>>>

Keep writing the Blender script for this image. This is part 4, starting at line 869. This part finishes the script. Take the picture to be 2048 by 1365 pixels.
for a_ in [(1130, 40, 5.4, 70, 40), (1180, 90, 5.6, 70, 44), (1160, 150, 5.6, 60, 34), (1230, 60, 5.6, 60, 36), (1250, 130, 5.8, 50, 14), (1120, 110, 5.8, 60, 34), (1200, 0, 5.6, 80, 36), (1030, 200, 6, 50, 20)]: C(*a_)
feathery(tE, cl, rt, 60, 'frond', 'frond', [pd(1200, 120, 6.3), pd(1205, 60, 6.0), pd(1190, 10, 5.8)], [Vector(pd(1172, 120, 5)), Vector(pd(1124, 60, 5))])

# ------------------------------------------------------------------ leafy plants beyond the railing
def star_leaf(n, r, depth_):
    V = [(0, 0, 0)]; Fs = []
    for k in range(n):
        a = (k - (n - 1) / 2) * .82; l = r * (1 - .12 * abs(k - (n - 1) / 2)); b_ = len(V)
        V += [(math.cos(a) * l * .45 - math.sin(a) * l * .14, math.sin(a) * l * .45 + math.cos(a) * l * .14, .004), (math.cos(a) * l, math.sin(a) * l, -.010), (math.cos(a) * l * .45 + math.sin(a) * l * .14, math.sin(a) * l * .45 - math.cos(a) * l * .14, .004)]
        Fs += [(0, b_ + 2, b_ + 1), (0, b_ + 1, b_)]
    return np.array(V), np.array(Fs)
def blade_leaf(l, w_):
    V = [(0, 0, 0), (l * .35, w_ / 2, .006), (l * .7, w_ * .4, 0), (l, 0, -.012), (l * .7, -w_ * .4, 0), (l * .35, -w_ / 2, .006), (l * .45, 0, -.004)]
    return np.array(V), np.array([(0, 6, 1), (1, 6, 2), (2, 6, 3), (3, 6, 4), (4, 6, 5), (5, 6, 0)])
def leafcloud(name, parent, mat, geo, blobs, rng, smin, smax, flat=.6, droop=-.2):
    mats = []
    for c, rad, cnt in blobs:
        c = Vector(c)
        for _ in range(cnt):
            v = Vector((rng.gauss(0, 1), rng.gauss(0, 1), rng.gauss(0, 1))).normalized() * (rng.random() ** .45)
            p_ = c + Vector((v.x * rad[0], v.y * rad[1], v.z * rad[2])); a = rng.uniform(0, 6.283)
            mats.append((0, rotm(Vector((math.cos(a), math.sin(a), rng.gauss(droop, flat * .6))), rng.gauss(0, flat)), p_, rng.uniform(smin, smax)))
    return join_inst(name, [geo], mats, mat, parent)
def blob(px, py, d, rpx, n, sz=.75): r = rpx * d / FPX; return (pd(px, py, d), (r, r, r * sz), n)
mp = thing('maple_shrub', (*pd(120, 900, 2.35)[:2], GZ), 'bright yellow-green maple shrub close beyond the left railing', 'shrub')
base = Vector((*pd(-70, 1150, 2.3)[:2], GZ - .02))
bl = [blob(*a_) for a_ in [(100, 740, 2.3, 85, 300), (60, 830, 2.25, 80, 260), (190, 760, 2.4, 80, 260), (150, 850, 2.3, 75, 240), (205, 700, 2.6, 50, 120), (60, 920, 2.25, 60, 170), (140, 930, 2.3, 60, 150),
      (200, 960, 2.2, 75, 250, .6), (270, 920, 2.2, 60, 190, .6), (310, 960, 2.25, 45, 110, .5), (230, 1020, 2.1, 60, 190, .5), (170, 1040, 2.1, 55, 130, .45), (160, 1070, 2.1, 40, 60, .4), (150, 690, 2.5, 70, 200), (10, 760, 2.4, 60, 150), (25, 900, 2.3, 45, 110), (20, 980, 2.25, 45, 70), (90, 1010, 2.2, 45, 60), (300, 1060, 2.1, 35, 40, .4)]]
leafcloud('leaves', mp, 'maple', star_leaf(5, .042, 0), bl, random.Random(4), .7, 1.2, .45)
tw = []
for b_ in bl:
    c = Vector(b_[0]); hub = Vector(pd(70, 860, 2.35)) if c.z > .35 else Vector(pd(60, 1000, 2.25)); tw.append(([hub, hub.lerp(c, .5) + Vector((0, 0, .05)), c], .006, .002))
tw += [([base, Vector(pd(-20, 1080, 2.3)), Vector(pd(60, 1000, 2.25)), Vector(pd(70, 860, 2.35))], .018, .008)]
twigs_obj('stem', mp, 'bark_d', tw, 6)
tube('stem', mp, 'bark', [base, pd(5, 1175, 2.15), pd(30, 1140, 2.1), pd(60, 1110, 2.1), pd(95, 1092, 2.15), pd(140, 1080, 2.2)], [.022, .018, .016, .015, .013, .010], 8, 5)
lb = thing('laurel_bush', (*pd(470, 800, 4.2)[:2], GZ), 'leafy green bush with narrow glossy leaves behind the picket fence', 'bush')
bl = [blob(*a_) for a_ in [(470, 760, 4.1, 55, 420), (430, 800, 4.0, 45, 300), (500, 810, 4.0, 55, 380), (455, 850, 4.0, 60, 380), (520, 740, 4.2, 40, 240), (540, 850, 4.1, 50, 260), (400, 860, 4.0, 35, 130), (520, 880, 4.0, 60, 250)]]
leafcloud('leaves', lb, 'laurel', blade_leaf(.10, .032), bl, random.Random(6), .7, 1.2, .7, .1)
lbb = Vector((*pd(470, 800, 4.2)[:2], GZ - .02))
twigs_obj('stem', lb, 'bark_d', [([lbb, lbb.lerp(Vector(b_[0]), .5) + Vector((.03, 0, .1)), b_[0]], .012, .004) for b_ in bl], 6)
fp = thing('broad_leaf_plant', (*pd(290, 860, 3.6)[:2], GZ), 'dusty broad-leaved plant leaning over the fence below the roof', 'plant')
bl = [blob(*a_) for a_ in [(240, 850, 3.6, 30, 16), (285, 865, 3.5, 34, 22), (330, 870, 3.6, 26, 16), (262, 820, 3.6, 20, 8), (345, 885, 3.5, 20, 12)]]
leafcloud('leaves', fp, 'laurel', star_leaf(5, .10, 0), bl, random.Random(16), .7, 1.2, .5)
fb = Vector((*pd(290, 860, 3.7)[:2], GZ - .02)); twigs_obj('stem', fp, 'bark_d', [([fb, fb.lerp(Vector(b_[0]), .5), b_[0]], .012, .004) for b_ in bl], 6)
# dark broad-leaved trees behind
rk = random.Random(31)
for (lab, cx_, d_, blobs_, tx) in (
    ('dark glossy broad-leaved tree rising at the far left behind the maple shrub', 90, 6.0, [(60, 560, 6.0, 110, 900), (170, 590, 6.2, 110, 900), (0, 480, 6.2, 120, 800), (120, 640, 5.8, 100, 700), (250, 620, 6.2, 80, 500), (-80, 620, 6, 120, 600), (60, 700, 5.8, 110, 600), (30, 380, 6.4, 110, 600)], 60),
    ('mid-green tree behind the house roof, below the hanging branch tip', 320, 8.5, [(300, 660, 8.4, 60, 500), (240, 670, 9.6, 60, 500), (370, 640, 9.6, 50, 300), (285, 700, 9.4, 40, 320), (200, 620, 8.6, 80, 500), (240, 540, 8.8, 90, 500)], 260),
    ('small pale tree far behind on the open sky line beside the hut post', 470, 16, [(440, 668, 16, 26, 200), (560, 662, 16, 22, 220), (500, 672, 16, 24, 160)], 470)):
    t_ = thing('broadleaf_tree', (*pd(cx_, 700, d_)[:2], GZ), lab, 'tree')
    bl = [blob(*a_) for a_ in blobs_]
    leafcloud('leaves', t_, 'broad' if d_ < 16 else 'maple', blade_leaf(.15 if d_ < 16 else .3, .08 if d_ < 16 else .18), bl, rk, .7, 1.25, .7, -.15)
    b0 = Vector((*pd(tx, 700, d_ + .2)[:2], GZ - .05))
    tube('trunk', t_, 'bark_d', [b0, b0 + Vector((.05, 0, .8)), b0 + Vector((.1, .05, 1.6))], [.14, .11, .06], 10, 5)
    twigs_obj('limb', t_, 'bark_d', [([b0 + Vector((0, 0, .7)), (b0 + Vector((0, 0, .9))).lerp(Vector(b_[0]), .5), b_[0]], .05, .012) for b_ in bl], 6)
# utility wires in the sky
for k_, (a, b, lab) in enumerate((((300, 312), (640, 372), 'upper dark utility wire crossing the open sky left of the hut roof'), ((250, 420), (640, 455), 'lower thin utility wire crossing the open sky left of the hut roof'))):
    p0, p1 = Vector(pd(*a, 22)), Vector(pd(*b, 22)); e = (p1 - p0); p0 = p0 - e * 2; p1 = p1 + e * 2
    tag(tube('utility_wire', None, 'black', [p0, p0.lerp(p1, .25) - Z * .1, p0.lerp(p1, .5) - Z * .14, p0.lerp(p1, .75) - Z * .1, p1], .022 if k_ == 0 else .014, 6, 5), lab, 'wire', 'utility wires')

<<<

**INSTRUCTION**
Restate, word for word and with nothing added, the lines from the first line of the listing through the one where "Vector(pd(1124, 60, 5))])" stands.

**REPLY**
Keep writing the Blender script for this image. This is part 4, starting at line 869. This part finishes the script. Take the picture to be 2048 by 1365 pixels.
for a_ in [(1130, 40, 5.4, 70, 40), (1180, 90, 5.6, 70, 44), (1160, 150, 5.6, 60, 34), (1230, 60, 5.6, 60, 36), (1250, 130, 5.8, 50, 14), (1120, 110, 5.8, 60, 34), (1200, 0, 5.6, 80, 36), (1030, 200, 6, 50, 20)]: C(*a_)
feathery(tE, cl, rt, 60, 'frond', 'frond', [pd(1200, 120, 6.3), pd(1205, 60, 6.0), pd(1190, 10, 5.8)], [Vector(pd(1172, 120, 5)), Vector(pd(1124, 60, 5))])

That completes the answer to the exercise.